We recommend to the citizens of this district, as a candidate for representative in the national Congress, a man raised by his pure character above reproach; whose firmness, intelligence, distinguished ability, rational patriotism, manly independence, and glowing love of liberty and truth entitle him to the unsought confidence of his fellow-citizens,—Charles Sumner, of Boston, fitted to adorn any station, always found on the side of right, and especially worthy at the present crisis to represent the interests of the city, and the cardinal principles of truth, justice, liberty, and peace, which have not yet died out from the breasts of her citizens.

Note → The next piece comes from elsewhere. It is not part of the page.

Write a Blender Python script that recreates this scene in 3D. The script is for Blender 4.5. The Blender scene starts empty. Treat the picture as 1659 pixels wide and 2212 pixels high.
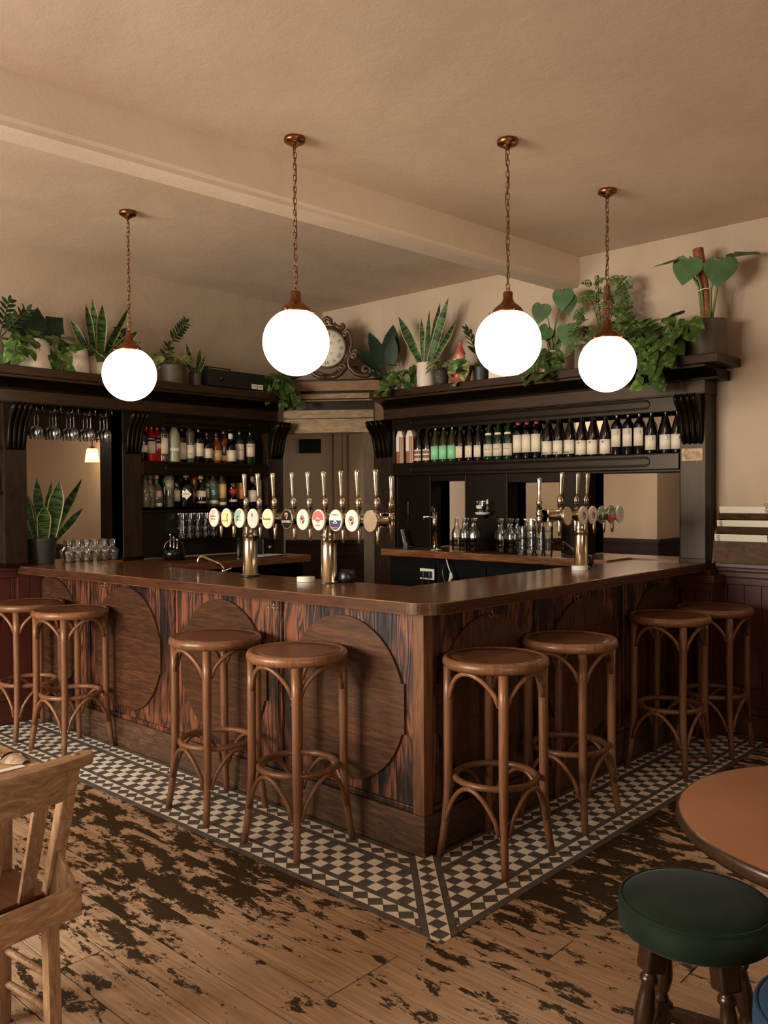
import bpy, bmesh, math, random
from mathutils import Vector as V, Matrix
R = random.Random(7)
PI = math.pi
sc = bpy.context.scene
col = sc.collection
# ---------------------------------------------------------------- camera
def cam_axes(yaw, pitch, roll):
    yaw, pitch, roll = map(math.radians, (yaw, pitch, roll))
    f = V((math.cos(yaw)*math.cos(pitch), math.sin(yaw)*math.cos(pitch), -math.sin(pitch)))
    r = V((math.sin(yaw), -math.cos(yaw), 0)); u = r.cross(f)
    return r*math.cos(roll)+u*math.sin(roll), u*math.cos(roll)-r*math.sin(roll), f
_r, _u, _f = cam_axes(42.75, 1.15, -.3)
cd = bpy.data.cameras.new('camera'); cd.sensor_fit = 'HORIZONTAL'; cd.sensor_width = 36
cd.lens = 1860/1659*36; cd.clip_start = .05; cd.clip_end = 60
cam = bpy.data.objects.new('camera', cd); col.objects.link(cam)
m = Matrix.Identity(4)
for i in range(3): m[i][0], m[i][1], m[i][2] = _r[i], _u[i], -_f[i]
m.translation = V((-2.8357, -2.3926, 1.58)); cam.matrix_world = m
sc.camera = cam
# ---------------------------------------------------------------- light and exposure
GLOBE = 5.2            # radiance of the opal pendant globes
WIN = 340.0            # watts of daylight at each window
sc.view_settings.view_transform = 'Standard'; sc.view_settings.look = 'None'
sc.view_settings.exposure = 0.0; sc.view_settings.gamma = 1; sc.view_settings.use_curve_mapping = False
w = bpy.data.worlds.new('world'); sc.world = w; w.use_nodes = True
w.node_tree.nodes['Background'].inputs[0].default_value = (.75, .62, .5, 1)
w.node_tree.nodes['Background'].inputs[1].default_value = .05
def area(name, loc, target, sx, sy, power, c):
    l = bpy.data.lights.new(name, 'AREA'); l.shape = 'RECTANGLE'; l.size = sx; l.size_y = sy; l.energy = power; l.color = c
    o = bpy.data.objects.new(name, l); col.objects.link(o); o.location = loc
    o.rotation_euler = (V(target)-V(loc)).to_track_quat('-Z', 'Y').to_euler(); return o
DAY = (1, .94, .86)
WINX = -5.6
WINS = ((.15, 1.75), (1.95, 3.45))       # y ranges of the two street windows in the far wall
for a, b in WINS:
    area('window_daylight', (WINX-.12, (a+b)/2, 1.85), (0, (a+b)/2-.9, .6), b-a-.1, 1.5, WIN, DAY)
area('window_daylight', (-3.0, -6.12, 1.85), (-2.0, 0, 1.0), 2.0, 1.5, 120, DAY)     # fill light at an added, unseen window behind the viewer
# ---------------------------------------------------------------- helpers
def S(r, g, b):
    f = lambda c: (c/255/12.92 if c/255 <= .04045 else ((c/255+.055)/1.055)**2.4)
    return (f(r), f(g), f(b), 1)
MATS = {}
def nodes(name):
    m = bpy.data.materials.new(name); m.use_nodes = True
    nt = m.node_tree; b = nt.nodes['Principled BSDF']
    MATS[name] = m
    return m, nt, b
def mat(name, c, rough=.5, metal=0, spec=.5, noise=None, bump=0, bscale=60, emit=None, coat=0, trans=0):
    """noise = (second colour, scale, low, high) mixed in object space"""
    if name in MATS: return MATS[name]
    m, nt, b = nodes(name)
    b.inputs['Base Color'].default_value = c; b.inputs['Roughness'].default_value = rough
    b.inputs['Metallic'].default_value = metal; b.inputs['Specular IOR Level'].default_value = spec
    b.inputs['Coat Weight'].default_value = coat; b.inputs['Transmission Weight'].default_value = trans
    if emit: b.inputs['Emission Color'].default_value = emit[0]; b.inputs['Emission Strength'].default_value = emit[1]
    if noise or bump:
        tc = nt.nodes.new('ShaderNodeTexCoord')
    if noise:
        n = nt.nodes.new('ShaderNodeTexNoise'); n.inputs['Scale'].default_value = noise[1]; n.inputs['Detail'].default_value = 5
        nt.links.new(tc.outputs['Object'], n.inputs['Vector'])
        rp = nt.nodes.new('ShaderNodeValToRGB'); rp.color_ramp.elements[0].position = noise[2]; rp.color_ramp.elements[1].position = noise[3]
        rp.color_ramp.elements[0].color = c; rp.color_ramp.elements[1].color = noise[0]
        nt.links.new(n.outputs['Fac'], rp.inputs[0]); nt.links.new(rp.outputs[0], b.inputs['Base Color'])
    if bump:
        n2 = nt.nodes.new('ShaderNodeTexNoise'); n2.inputs['Scale'].default_value = bscale; n2.inputs['Detail'].default_value = 3
        nt.links.new(tc.outputs['Object'], n2.inputs['Vector'])
        bp = nt.nodes.new('ShaderNodeBump'); bp.inputs['Strength'].default_value = bump; bp.inputs['Distance'].default_value = .01
        nt.links.new(n2.outputs['Fac'], bp.inputs['Height']); nt.links.new(bp.outputs[0], b.inputs['Normal'])
    return m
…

Sumner, on returning home, withdrew his name in a public letter.2 His letter to Winthrop, and a report of the meeting signed by its officers, had already been printed and distributed as a broadside. The better course for Sumner would have been to stand as the candidate. He was the natural leader of the bolt, and he had done the most to bring it about. His disclaimer of a desire for public office, though entirely sincere, was hardly in place; for he was by nature, and already in action, more a politician than he thought.3 He was at that time too careful in guarding his position or the cause itself from the charge of his own personal self-seeking; but he soon grew wiser in such matters.

1 Andrew, in a note, October 30, said that at the first mention of Sumner's name there was ‘tremendous applause and repeated bursts from the assembly.’

2 Works, vol. i. pp. 330-332.

3 W. S. Robinson took exception, in the ‘Courier,’ in October, 1846, to Sumner's expression, ‘I am no politician,’ in his open letter to Winthrop, and insisted that it was the duty of men like him to be ‘politicians.’ Warrington's ‘Pen Portraits,’ p. 30.